The purpose of these amendments is to lower price expectations and reduce volatility. See our take on how the amendments might impact the ETS2 market dynamics here.
Since then, the ETS2 reform has been overshadowed by the European Council and Parliament’s negotiations on the 2040 climate target, which led both lawmakers to agree to delay the full operational start of ETS2 from 2027 to 2028.
Today (27 Nov), the European Commission put forth a legislative proposal to amend the MSR Decision from 2015, which created the Market Stability Reserve in ETS1 and will serve as the legal base for the sister instrument in ETS2.
Being a primary-level legal text (a decision of the European Parliament and the Council), amending it will require the active participation of the two lawmakers. Given the high level of support, we might expect a swift and easy processing, in which case the proposal could be adopted in early 2026.

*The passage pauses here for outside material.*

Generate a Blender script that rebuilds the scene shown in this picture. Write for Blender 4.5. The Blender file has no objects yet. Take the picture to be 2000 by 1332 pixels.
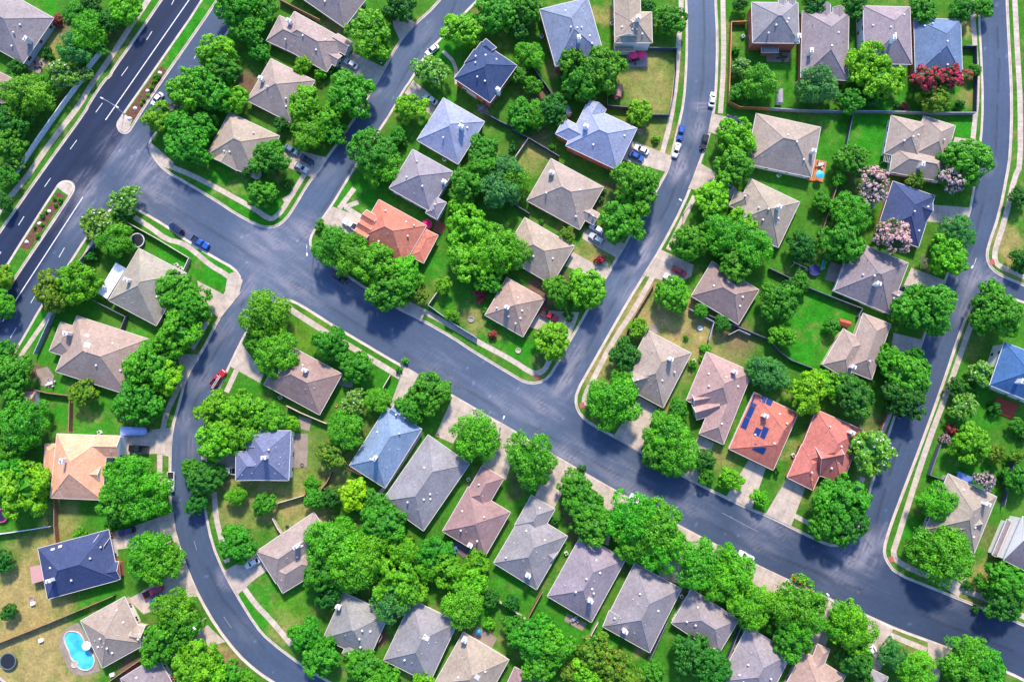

Lawmakers could theoretically take the occasion to also look at ETS1-related elements in the MSR Decision, most notably the intake rate, thresholds and invalidation. If so, that would no doubt slow down the processing. That said, a full review of the MSR Decision (and the ETS Directive) for what concerns ETS1 is already scheduled for later in 2026, and it would make little sense to complicate that process by expanding the present amendment proposal that is clearly limited to the ETS2 MSR.
The text presented today aims to ensure stronger intervention if the EUA2 price should go €45/t. For this, it adds a top-up mechanism that would release up to 80 million allowances each year from the start of auctioning until the end of 2029.
Secondly, the proposal reinforces the MSR’s capacity to operate in the longer term, extending the validity of ETS2 allowances in the reserve beyond 2030. With this amendment, all 600 million allowances will be available to be released in the market if needed to stabilise the price.
Thirdly, the Commission proposes an additional buffer to allow for earlier and smoother intervention to stabilise the supply of ETS2 allowances in the market above certain levels. The proposal sees a dynamic release from the MSR when the total number of allowances in circulation (TNAC) is between 210 million and 260 million. The injection in this range will be 100 million allowances minus twice the difference between the TNAC and the 210 million threshold.
Today’s statement reiterates that more amendments are in the making. Chief among these is to adjust the Auctioning Regulation to start ETS2 auctions in 2027, the year before the system comes into full operation. That will make revenues available for governments and deliver an early price signal for market participants. The Commission has already consulted member states’ experts on draft amendments to the Auctioning Regulation with a view to adoption by the Commission in early 2026.
Finally, the Commission and the European Investment Bank are exploring a new ETS2 Frontloading Facility for Member States, to be launched shortly. Frontloading of ETS2 revenues could make up to EUR 6 billion available already in 2026-2027. This comes on top of the national ETS2 revenues and the Social Climate Fund.
Like the MSR amendments, the early auctions and the EIB front-loading facility are initiatives that will be implemented without opening the ETS Directive.